What is the smallest $m$ such that $\operatorname{SL}_n(q)$ embeds in $S_m$?

Question

The Question:

What is the smallest $m$ (dependent upon $n,q$) such that $$\operatorname{SL}_n(q)\hookrightarrow S_m?$$ That is, such that $\operatorname{SL}_n(q)$ embeds in $S_m$.

Context:

I want to view $\operatorname{SL}_n(q)$ as a permutation group in the most efficient way possible.

Put differently, I want the smallest $m$ such that

$$\operatorname{SL}_n(q)(\cong \circ\le)S_m,$$

where $(\cong \circ\le)$ means there exists a group $K$ such that $\operatorname{SL}_n(q)\cong K$ and $K\le S_m$.

Thoughts:

Of course, by Cayley's Theorem, $m\le |\operatorname{SL}_n(q)|$.

A Place to Look:

If I recall correctly, there's stuff about optimising such an embedding, in Robinson's book, "A Course in the Theory of Groups (Second Edition)". The problem with looking it up, though, is that it's buried deep in the text and it's been three years since I was at that point of the book.

Answer 1

Let $G$ be a finite group. The invariant $$ \mu(G)=\min\{m \mid G\hookrightarrow S_m \} $$ is called the minimal faithful permutation degree of $G$. Clearly we have $\mu(SL(n,q))\le q^n-1$. There is an extensive literature on this invariant. It has been computed for all finite simple groups.
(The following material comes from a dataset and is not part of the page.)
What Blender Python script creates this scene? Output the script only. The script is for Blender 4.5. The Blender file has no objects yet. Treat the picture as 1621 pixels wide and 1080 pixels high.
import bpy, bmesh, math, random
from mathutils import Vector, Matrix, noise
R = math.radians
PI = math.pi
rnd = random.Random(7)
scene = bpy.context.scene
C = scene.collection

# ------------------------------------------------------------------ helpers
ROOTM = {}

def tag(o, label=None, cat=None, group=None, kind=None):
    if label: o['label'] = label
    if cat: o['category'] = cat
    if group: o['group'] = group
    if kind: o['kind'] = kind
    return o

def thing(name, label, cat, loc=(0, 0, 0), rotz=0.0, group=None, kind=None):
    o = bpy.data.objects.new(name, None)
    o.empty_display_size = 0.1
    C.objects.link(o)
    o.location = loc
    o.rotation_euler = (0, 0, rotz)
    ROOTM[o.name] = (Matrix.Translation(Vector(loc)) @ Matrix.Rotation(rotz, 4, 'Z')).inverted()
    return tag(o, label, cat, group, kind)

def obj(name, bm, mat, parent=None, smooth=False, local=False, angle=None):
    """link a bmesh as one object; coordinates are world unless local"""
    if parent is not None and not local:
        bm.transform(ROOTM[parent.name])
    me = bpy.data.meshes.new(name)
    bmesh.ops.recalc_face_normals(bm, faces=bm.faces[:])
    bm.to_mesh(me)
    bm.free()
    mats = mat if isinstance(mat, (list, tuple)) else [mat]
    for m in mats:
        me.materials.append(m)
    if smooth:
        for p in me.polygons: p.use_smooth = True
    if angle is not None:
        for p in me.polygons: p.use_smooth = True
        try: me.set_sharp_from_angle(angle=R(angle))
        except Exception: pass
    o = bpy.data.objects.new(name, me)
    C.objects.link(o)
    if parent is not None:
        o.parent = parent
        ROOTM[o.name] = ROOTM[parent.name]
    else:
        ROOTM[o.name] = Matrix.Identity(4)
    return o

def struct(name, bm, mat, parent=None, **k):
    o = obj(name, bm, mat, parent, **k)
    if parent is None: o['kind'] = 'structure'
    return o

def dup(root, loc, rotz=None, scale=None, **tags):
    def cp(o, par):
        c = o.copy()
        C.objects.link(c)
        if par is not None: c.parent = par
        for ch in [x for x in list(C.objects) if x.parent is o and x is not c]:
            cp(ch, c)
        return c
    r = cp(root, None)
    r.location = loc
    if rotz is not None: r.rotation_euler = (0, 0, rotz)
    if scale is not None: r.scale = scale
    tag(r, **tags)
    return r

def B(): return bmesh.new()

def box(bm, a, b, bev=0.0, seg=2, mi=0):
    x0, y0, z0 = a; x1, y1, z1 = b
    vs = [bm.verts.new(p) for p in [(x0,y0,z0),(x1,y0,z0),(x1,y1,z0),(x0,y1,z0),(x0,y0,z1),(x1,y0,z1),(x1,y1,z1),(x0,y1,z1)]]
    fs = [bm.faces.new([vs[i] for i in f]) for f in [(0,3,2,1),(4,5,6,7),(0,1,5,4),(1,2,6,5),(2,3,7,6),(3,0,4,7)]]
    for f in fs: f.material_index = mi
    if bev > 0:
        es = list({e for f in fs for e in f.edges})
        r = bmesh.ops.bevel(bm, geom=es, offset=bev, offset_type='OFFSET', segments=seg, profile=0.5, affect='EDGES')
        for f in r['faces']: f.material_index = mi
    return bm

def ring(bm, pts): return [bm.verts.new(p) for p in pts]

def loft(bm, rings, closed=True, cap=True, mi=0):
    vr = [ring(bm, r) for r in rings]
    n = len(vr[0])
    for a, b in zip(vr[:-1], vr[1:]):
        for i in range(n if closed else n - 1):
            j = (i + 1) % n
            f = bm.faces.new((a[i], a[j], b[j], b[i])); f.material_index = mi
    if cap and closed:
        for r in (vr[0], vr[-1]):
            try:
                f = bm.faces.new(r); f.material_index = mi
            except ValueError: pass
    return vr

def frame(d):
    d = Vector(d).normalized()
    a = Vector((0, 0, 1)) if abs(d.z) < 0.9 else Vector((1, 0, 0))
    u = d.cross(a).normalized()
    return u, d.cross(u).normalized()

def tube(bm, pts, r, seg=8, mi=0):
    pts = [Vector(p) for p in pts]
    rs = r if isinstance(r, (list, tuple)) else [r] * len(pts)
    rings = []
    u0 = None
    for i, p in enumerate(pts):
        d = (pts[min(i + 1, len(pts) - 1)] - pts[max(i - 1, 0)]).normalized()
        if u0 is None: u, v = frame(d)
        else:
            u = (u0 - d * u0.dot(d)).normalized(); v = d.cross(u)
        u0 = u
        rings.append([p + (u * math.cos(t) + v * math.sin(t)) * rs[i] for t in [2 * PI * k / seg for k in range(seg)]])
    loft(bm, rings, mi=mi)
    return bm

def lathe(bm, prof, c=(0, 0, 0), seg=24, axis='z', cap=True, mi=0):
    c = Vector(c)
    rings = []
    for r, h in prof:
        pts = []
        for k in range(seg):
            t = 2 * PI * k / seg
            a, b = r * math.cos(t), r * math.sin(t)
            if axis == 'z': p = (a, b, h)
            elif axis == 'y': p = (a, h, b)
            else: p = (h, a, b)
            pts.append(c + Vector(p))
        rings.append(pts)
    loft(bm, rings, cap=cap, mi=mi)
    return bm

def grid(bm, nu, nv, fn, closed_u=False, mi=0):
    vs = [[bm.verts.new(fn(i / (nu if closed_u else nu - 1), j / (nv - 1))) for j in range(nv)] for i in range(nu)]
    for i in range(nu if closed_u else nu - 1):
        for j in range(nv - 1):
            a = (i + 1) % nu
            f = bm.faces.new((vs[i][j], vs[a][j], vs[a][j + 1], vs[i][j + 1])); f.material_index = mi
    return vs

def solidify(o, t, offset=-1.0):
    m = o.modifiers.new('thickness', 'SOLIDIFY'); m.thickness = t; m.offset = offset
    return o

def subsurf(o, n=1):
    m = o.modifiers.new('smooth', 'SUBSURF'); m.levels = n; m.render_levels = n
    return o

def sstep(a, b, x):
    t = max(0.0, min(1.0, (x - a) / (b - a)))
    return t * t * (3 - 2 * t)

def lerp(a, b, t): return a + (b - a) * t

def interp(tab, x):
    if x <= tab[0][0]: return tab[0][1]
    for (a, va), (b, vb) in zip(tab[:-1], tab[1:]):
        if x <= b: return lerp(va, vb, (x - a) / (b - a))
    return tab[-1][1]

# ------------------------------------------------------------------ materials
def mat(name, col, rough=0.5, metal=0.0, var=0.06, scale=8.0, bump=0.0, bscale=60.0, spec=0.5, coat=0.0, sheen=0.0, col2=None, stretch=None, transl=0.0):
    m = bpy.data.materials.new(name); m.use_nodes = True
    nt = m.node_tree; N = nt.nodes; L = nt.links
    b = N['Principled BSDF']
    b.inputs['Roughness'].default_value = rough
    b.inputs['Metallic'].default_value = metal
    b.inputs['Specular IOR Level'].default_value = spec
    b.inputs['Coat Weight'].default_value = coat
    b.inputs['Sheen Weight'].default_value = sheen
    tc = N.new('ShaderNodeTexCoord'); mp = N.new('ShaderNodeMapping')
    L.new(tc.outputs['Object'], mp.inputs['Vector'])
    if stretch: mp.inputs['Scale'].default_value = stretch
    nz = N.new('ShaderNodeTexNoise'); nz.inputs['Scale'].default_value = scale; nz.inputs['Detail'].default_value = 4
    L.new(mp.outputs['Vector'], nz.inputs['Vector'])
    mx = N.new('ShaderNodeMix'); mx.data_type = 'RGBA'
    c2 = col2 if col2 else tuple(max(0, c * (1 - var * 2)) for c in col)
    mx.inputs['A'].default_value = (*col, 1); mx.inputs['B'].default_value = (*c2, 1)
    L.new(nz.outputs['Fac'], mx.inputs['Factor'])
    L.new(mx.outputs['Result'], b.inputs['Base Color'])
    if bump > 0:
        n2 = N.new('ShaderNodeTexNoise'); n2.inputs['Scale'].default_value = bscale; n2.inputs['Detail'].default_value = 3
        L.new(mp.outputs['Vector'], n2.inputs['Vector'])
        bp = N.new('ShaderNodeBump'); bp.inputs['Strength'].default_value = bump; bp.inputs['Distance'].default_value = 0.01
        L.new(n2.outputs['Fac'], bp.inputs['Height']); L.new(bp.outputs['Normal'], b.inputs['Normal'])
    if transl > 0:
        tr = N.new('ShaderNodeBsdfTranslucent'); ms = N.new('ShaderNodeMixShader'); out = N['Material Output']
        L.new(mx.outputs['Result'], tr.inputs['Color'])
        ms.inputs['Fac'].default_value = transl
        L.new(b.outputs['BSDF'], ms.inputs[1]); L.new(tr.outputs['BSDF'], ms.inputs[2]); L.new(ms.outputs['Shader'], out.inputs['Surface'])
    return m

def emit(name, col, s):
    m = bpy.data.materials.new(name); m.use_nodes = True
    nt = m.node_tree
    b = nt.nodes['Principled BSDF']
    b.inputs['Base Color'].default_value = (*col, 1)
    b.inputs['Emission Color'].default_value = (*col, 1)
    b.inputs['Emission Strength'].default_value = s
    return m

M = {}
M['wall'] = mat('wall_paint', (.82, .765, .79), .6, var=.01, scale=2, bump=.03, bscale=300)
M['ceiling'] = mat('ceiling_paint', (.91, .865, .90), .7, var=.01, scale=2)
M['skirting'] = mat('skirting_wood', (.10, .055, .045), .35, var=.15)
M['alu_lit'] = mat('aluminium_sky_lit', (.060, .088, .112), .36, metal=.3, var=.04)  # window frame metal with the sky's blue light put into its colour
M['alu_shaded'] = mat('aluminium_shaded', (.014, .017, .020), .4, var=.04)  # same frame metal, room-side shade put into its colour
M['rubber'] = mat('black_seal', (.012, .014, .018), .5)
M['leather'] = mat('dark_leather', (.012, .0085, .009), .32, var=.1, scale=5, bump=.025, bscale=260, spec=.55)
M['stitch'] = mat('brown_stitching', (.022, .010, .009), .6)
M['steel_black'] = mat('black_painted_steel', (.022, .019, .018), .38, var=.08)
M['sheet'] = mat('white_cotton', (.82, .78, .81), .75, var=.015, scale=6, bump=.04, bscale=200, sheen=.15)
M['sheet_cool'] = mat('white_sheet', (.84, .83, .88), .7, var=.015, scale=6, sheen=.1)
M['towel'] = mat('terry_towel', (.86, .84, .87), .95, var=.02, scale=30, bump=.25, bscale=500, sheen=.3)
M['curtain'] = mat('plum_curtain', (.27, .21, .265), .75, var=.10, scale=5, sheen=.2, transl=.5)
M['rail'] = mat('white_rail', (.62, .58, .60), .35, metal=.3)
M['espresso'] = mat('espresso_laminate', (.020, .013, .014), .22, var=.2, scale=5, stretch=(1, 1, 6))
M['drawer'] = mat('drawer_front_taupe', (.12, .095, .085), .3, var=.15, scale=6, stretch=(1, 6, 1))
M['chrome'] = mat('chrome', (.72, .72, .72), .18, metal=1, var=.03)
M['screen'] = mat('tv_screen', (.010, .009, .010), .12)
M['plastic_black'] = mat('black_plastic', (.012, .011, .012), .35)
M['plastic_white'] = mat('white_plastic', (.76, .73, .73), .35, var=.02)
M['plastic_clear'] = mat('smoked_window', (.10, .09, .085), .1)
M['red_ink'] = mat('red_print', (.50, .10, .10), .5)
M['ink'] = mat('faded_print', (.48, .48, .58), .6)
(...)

To give an example, for $n=2$ we have \begin{align*} \mu(SL(2,3)) & = 8,\\ \mu(SL(2,5)) & = 24, \end{align*} which equals the bound $q^n-1$ mentioned above.

I found a recent paper by Borade et.al on Minimal permutation representations for linear groups, which proves results on $\mu(SL(n,q))$. In particular, for $(q-1)_2$ being the factor $2^e$ arising in the prime decomposition of $q-1$, we have $$ \mu(SL(2,q))=(q-1)_2\cdot (q+1). $$

Answer 2

The classification of maximal subgroups of PSL (Aschbacher, Kleidman/Liebeck, Bray, Holt, Roney-Dougal ) implies that, with a few small exceptions such as $PSL_2(5)$ and $PSL_2(7)$ the maximal subgroup of $PSL_n(q)$ of smallest index is the "point" stabilizer of index $(q^n-1)/(q-1)$, and all other maximal subgroups have significantly larger index.

For your problem that gives a lower bound of $(q^n-1)/(q-1)$, which is reached, for example, if $SL\cong PSL$. Otherwise you get at worst an extra factor $|Z(SL_n(q))|$ to represent the extension, and in some cases this is indeed equal to the naive $q^n-1$.